Killing and divorcing are two VERY different things. We have to stop taking God's specific actions for something and someone else,  and applying them to what we want. Some things were specific to Israel or for a certain person. Not everything in the Bible was written FOR us, it is simply a retelling of another believer's journey with the Lord. Thankfully though, as readers we can take the biblical principle from the story and apply it to our walk with the Lord.

#4 We view Scripture through the lens of our pain or our desires

This is a big one. Women are often very guilty of this. When we have emotional heart ache and we search scripture for answers, sometimes we only see what we want to see.  I remember a few years into our marriage I felt lonely and regretful for marrying my husband. I didn't feel like I got the man I had prayed for. He had completely changed as soon as the pressure of supporting a family kicked in. Instead of loving him through it and remaining a godly wife, I focused on my own pain and disappointment. I searched the Bible for justification for a divorce. I found Matthew 19:8 which says, He (Jesus) said to them, “Because of your hardness of heart Moses allowed you to divorce your wives, but from the beginning it was not so. (ESV)

So being a disappointed wife, wanting peace and clarity on what to do in a difficult marriage, I twisted this scripture to cater to my wants. "Well, Jason's heart is hardened, so I guess it's okay with Jesus if we get divorced!"

WRONG.

Jesus was explaining that divorce was never God's plan.

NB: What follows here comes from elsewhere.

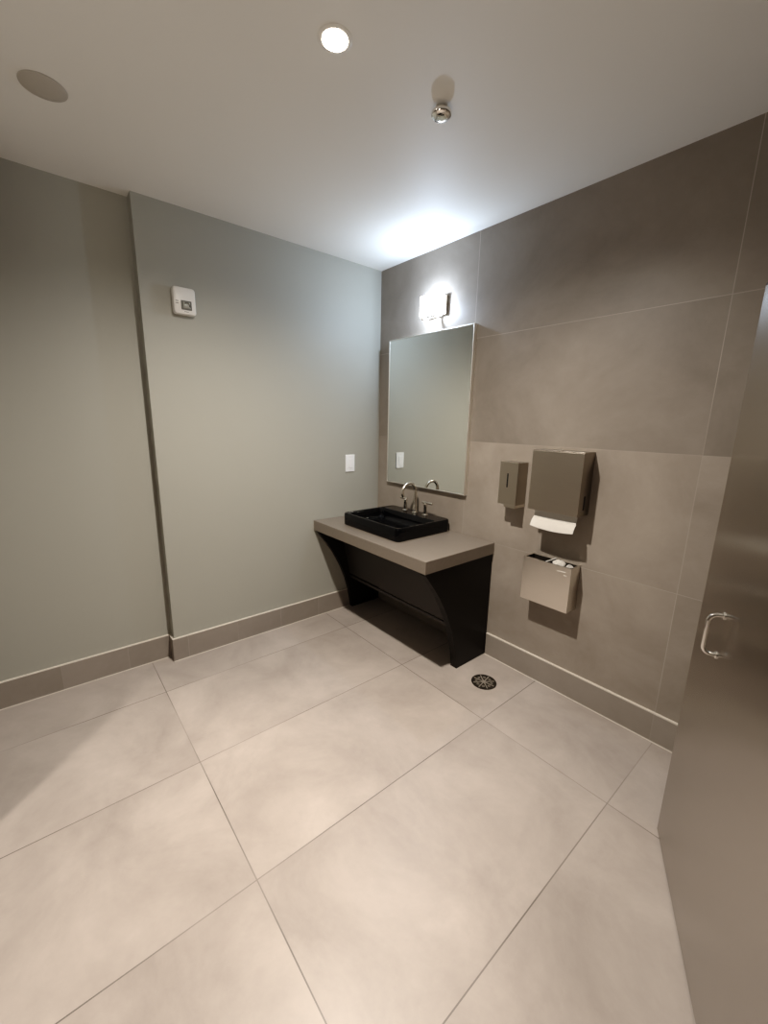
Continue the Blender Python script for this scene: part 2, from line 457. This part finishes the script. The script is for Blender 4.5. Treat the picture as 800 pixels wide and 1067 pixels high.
# open-bottomed cabinet: sides, back, top
box(bm, X0, X0+.002, YF+.003, -.001, Z0, Z1-.002); box(bm, X1-.002, X1, YF+.003, -.001, Z0-.004, Z1-.002)
box(bm, X0+.002, X1-.002, -.003, -.001, Z0, Z1-.002); box(bm, X0+.002, X1-.002, YF+.003, -.003, Z1-.004, Z1-.002)
box(bm, X0+.002, X1-.002, YF+.003, -.0862, Z0, Z0+.002); box(bm, X0+.002, X1-.002, -.045, -.003, Z0, Z0+.002)
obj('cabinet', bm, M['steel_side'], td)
obj('front_door', box(BM(), X0-.001, X1+.001, YF, YF+.0028, Z0-.002, Z1-.0055, .001), M['steel'], td)
obj('top_edge', box(BM(), X0-.001, X1+.001, YF, YF+.012, Z1-.0052, Z1, .001), M['steel_bright'], td)
obj('lock', lathe(BM(), [(.006, 0), (.006, .006), (.0045, .0075)], (1.553, YF+.02, Z1-.002), 'z', 18), M['steel_bright'], td, True)
obj('side_slot', box(BM(), X1-.0005, X1+.0006, -.068, -.052, 1.055, 1.125), M['dark'], td)

# sheet hanging out of the dispenser
def sheet(prof, x0, x1, sag, th=.0008, nx=14):
    bm = BM(); rows = []
    for s in (0, 1):
        lay = []
        for i, (y, z) in enumerate(prof):
            k = i/(len(prof)-1); row = []
            for j in range(nx+1):
                u = j/nx; dz = -sag*k*(1-(2*u-1)**2)
                row.append(bm.verts.new((x0+(x1-x0)*u, y+(th if s else 0), z+dz)))
            lay.append(row)
        rows.append(lay)
    for lay in rows:
        for a, b in zip(lay, lay[1:]):
            for j in range(nx): bm.faces.new((a[j], a[j+1], b[j+1], b[j]))
    a, b = rows
    n = len(prof)
    for i in range(n-1):
        for j in (0, nx): bm.faces.new((a[i][j], a[i+1][j], b[i+1][j], b[i][j]))
    for i in (0, n-1):
        for j in range(nx): bm.faces.new((a[i][j], a[i][j+1], b[i][j+1], b[i][j]))
    return bm
pt = empty('paper_towel', (1.545, -.075, 1.03), 'white paper towel hanging out of the steel dispenser', 'paper towel')
obj('hanging_sheet', sheet([(-.0815, 1.052), (-.0845, 1.032), (-.0855, 1.012), (-.089, .996), (-.096, .984)], 1.432, 1.659, .010), M['paper'], pt, True)
obj('folded_hem', sheet([(-.0968, .984), (-.1075, .971), (-.1165, .956), (-.1215, .942)], 1.430, 1.661, .010, .0022), M['paper'], pt, True)

# ------------------------------------------------------------------ waste receptacle
X0, X1, YF, Z0, Z1 = 1.4025, 1.6685, -.100, .516, .7575
wb = empty('waste_receptacle', (1.535, 0, Z0), 'open-topped steel waste bin on the tiled wall under the towel dispenser', 'waste bin')
t_ = .0018
bm = BM()
box(bm, X0, X0+t_, YF+t_, -.001, Z0, Z1); box(bm, X1-t_, X1, YF+t_, -.001, Z0, Z1)
box(bm, X0+t_, X1-t_, YF+t_, -.003, Z0, Z0+.002)
obj('body', bm, M['steel_bin'], wb)
obj('wall_mount', box(BM(), X0+t_, X1-t_, -.003, -.0002, Z0, Z1-.004), M['steel_bin'], wb)
obj('front_panel', box(BM(), X0, X1, YF, YF+t_-.0001, Z0, Z1, .0006), M['steel_bin'], wb)
bm = BM(); box(bm, X0+t_, X1-t_, YF+t_, YF+.008, Z1-.003, Z1); box(bm, X1-.009, X1-t_, YF+.008, -.003, Z1-.003, Z1); box(bm, X0+t_, X0+.008, YF+.008, -.003, Z1-.003, Z1)
obj('rolled_rim', bm, M['steel_bin'], wb)
bm = BM(); box(bm, X0+.002, X1-.002, -.0036, -.003, Z0+.002, Z1-.006); box(bm, X0+.002, X1-.002, YF+.0022, YF+.0028, Z0+.002, Z1-.006)
box(bm, X0+.002, X0+.0026, YF+.003, -.004, Z0+.002, Z1-.006)
obj('liner', bm, M['bronze'], wb)
# bright glare on the front, painted as two pale slivers
bm = BM()
t = BM(); box(t, -.024, .024, -.0006, .0002, -.0022, .0022, .0003); merge(bm, t, Matrix.Translation((1.617, YF, .7305)) @ Matrix.Rotation(math.radians(-3), 4, 'Y'))
t = BM(); box(t, -.007, .007, -.0006, .0002, -.0016, .0016, .0003); merge(bm, t, Matrix.Translation((1.6395, YF, .7135)))
obj('glare_mark', bm, M['white_trim'], wb)

# crumpled paper towels in the bin
def crumple(seed, c, r):
    rnd = random.Random(seed); bm = BM()
    bmesh.ops.create_icosphere(bm, subdivisions=3, radius=1)
    dirs = [Vector((rnd.gauss(0, 1), rnd.gauss(0, 1), rnd.gauss(0, 1))).normalized() for _ in range(16)]
    offs = [rnd.uniform(.6, .95) for _ in dirs]
    for v in bm.verts:
        d = v.co.normalized(); k = 1.0
        for q, o in zip(dirs, offs):
            s = d.dot(q)
            if s > 0: k = min(k, o/s if s*1.0 > o else 1.0)
        k *= 1+.10*math.sin(9*d.x+seed)*math.sin(8*d.y)*math.cos(7*d.z)
        v.co = Vector((d.x*r[0], d.y*r[1], d.z*r[2]))*k+Vector(c)
    return bm
for k, (c, r, lab) in enumerate((((1.578, -.050, .742), (.036, .034, .030), 'crumpled white paper towel nearest the middle of the steel waste bin'),
                                 ((1.634, -.052, .738), (.022, .036, .026), 'crumpled white paper towel at the right end of the steel waste bin'))):
    tag(obj('crumpled_paper_towel', crumple(k+3, c, r), M['paper']), lab, 'paper towel', 'used paper towels in the bin')
# loose sheet standing across the bin mouth
bm = BM(); loft(bm, [[Vector((1.517, -.094, .742)), Vector((1.529, -.006, .7545)), Vector((1.533, -.006, .7535)), Vector((1.521, -.094, .741))],
                     [Vector((1.523, -.094, .758)), Vector((1.535, -.006, .764)), Vector((1.541, -.006, .763)), Vector((1.529, -.094, .757))]])
tag(obj('folded_paper_towel', bm, M['paper']), 'folded white paper towel standing across the middle of the waste bin mouth', 'paper towel')

# ------------------------------------------------------------------ floor drain
DC = (1.3205, -.2625)
fd = empty('floor_drain', (DC[0], DC[1], 0), 'round dark bronze floor drain in the tiles beside the vanity', 'floor drain')
R0 = .0715
obj('rim', lathe(BM(), [(R0, .0002), (R0, .0030), (R0-.002, .0038), (R0-.0075, .0038), (R0-.0085, .0026), (R0-.0085, .0004)], (DC[0], DC[1], 0), 'z', 48, False, False), M['bronze'], fd, True)
obj('grate_plate', lathe(BM(), [(R0-.0085, .0004), (R0-.0085, .0018)], (DC[0], DC[1], 0), 'z', 40), M['bronze'], fd)
bm = BM()
def rib(bm, a, r0, r1, w):
    t = BM(); box(t, r0, r1, -w/2, w/2, .0018, .0034); merge(bm, t, Matrix.Translation((DC[0], DC[1], 0)) @ Matrix.Rotation(a, 4, 'Z'))
for k in range(8): rib(bm, math.radians(45*k+10), .006, .062, .0058)
for k in range(8):
    a = math.radians(45*k+32.5)
    cc = (DC[0]+.043*math.cos(a), DC[1]+.043*math.sin(a), 0)
    lathe(bm, [(.0075, .0018), (.0075, .0034), (.0045, .0034), (.0045, .0018)], cc, 'z', 16, False, False)
lathe(bm, [(.012, .0018), (.012, .0036)], (DC[0], DC[1], 0), 'z', 20)
obj('grate_ribs', bm, M['bronze_rib'], fd)

# ------------------------------------------------------------------ ceiling fixtures
DL = (1.3376, -1.2778)
dl = empty('downlight', (DL[0], DL[1], H), 'lit round recessed downlight in the white ceiling', 'downlight')
obj('trim_ring', lathe(BM(), [(.050, -.0003), (.050, -.001), (.048, -.002), (.039, -.0024), (.0368, -.0024), (.0368, -.0003)], (DL[0], DL[1], H), 'z', 48, False, False), M['white_trim'], dl, True)
obj('lens', lathe(BM(), [(.0365, -.0003), (.0365, -.0034), (.031, -.0046), (.015, -.0052)], (DL[0], DL[1], H), 'z', 40), M['lamp'], dl, True)

SP = (1.364, -.8554)
sp = empty('fire_sprinkler', (SP[0], SP[1], H), 'small chrome sprinkler head hanging from the ceiling beyond the downlight', 'sprinkler')
obj('escutcheon', lathe(BM(), [(.020, -.0003), (.020, -.003), (.018, -.005)], (SP[0], SP[1], H), 'z', 32), M['cover'], sp, True)
obj('stem', lathe(BM(), [(.017, -.005), (.017, -.018)], (SP[0], SP[1], H), 'z', 24), M['dark'], sp, True)
obj('cap', lathe(BM(), [(.030, -.0140), (.0355, -.0155), (.0355, -.0245), (.033, -.0280), (.024, -.0320), (.011, -.0335)], (SP[0], SP[1], H), 'z', 36), M['chrome'], sp, True)

SK = (.548, -1.9165)
ck = obj('ceiling_cover_plate', lathe(BM(), [(.066, -.0003), (.066, -.0035), (.062, -.0055), (.03, -.006)], (SK[0], SK[1], H), 'z', 48), M['cover'], None, True)
tag(ck, 'plain round tan cover plate on the ceiling at the left', 'cover plate')

# ------------------------------------------------------------------ lights
def lamp(name, typ, loc, energy, col, **kw):
    d = bpy.data.lights.new(name, typ); d.energy = energy; d.color = col
    for k, v in kw.items(): setattr(d, k, v)
    o = bpy.data.objects.new(name, d); o.location = loc; COL.objects.link(o); return o
lamp('downlight_beam', 'SPOT', (DL[0], DL[1], H-.012), 285, (1, .92, .83), spot_size=math.radians(160), spot_blend=1.0, shadow_soft_size=.035)
lamp('rear_downlight_beam', 'SPOT', (1.65, -3.28, H-.02), 150, (1, .92, .83), spot_size=math.radians(88), spot_blend=.25, shadow_soft_size=.05)
ul = lamp('added_ceiling_fill', 'SPOT', (2.3, -3.3, 1.3), 42, (1, .94, .86), spot_size=math.radians(95), spot_blend=.9, shadow_soft_size=.25)  # unseen fill spot, added behind the camera to brighten the ceiling
ul.rotation_euler = Vector((-.9, 1.5, 1.25)).to_track_quat('-Z', 'Y').to_euler()
lamp('sconce_bulb', 'POINT', (.574, -.080, 2.184), 24, (.62, .775, 1.0), shadow_soft_size=.02)
w = bpy.data.worlds.new('room_world'); scene.world = w; w.use_nodes = True
w.node_tree.nodes['Background'].inputs[0].default_value = (1, .95, .88, 1)
w.node_tree.nodes['Background'].inputs[1].default_value = .05

# ------------------------------------------------------------------ camera
yaw, pitch, roll, f = 0.8708570673487034, -0.2163356880326638, 0.019820185800742757, 426.28385740498146
cd = bpy.data.cameras.new('camera'); cam = bpy.data.objects.new('camera', cd); COL.objects.link(cam)
cy_, sy_, cp_, sp_ = math.cos(yaw), math.sin(yaw), math.cos(pitch), math.sin(pitch)
fw = Vector((-sy_*cp_, cy_*cp_, sp_)); rt = Vector((cy_, sy_, 0)); up = rt.cross(fw)
c_, s_ = math.cos(roll), math.sin(roll)
r2_ = rt*c_+up*s_; u2_ = up*c_-rt*s_
mw = Matrix((r2_, u2_, -fw)).transposed().to_4x4(); mw.translation = (2.54733338, -2.07738877, 1.46080288)
cam.matrix_world = mw
cd.sensor_fit = 'HORIZONTAL'; cd.sensor_width = 36; cd.lens = 36*f/800; cd.clip_start = .02
scene.camera = cam

scene.view_settings.view_transform = 'Standard'
scene.view_settings.look = 'None'
scene.view_settings.exposure = .06
# the phone's slightly crushed shadows
scene.view_settings.use_curve_mapping = True
cm = scene.view_settings.curve_mapping
cv = cm.curves[3]
for x_, y_ in ((.02, .012), (.05, .039), (.12, .114), (.25, .25), (.5, .5)): cv.points.new(x_, y_)
cm.update()
scene.cycles.max_bounces = 10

It's because of man's sin that Moses finally allowed it for certain circumstances. It doesn't mean God wants it or would "call" someone to do it. He doesn't call people to sin. He's GOD.

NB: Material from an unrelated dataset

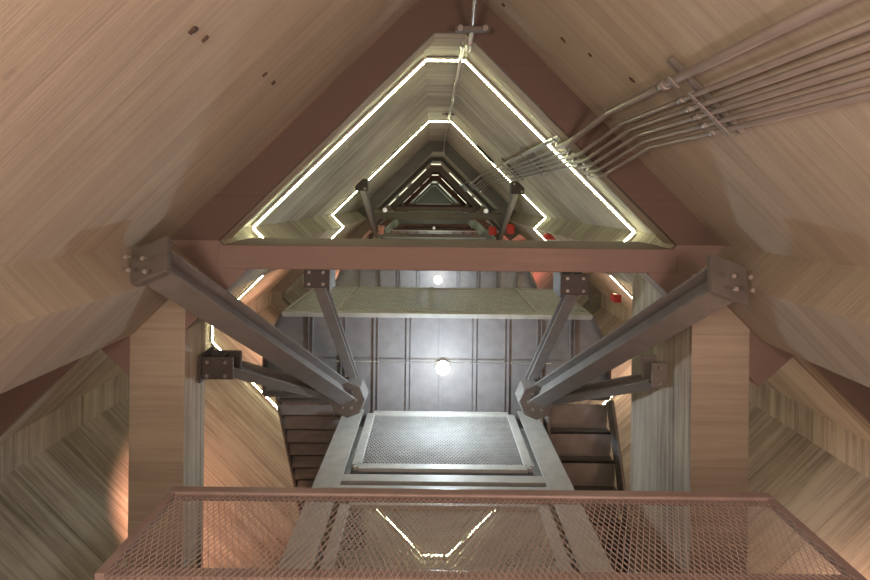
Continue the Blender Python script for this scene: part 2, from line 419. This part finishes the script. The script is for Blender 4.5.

Do you see how your pain or desires can make you twist Scripture into what you want it to say?

I urge you Believer, to consider these points. Before staking claim on a topic, search His Word. Be sure you aren't looking through hurt, greedy, or modern eyes, but with a humble and teachable heart, ready to learn through the gift of the Holy Spirit.

It's true that no one is perfect, but we can get a lot better at studying scripture and understanding it's meaning by at least knowing what NOT to do. There are so many issues that Christians face in today's world, and we need to know where God stands so we can navigate through them in a God-honoring way. As a true Believer, you want to stand in alignment with God and what He says, not what YOU say.

I pray for God's wisdom and the Holy Spirit's teaching as we practice reading and interpreting His Word everyday!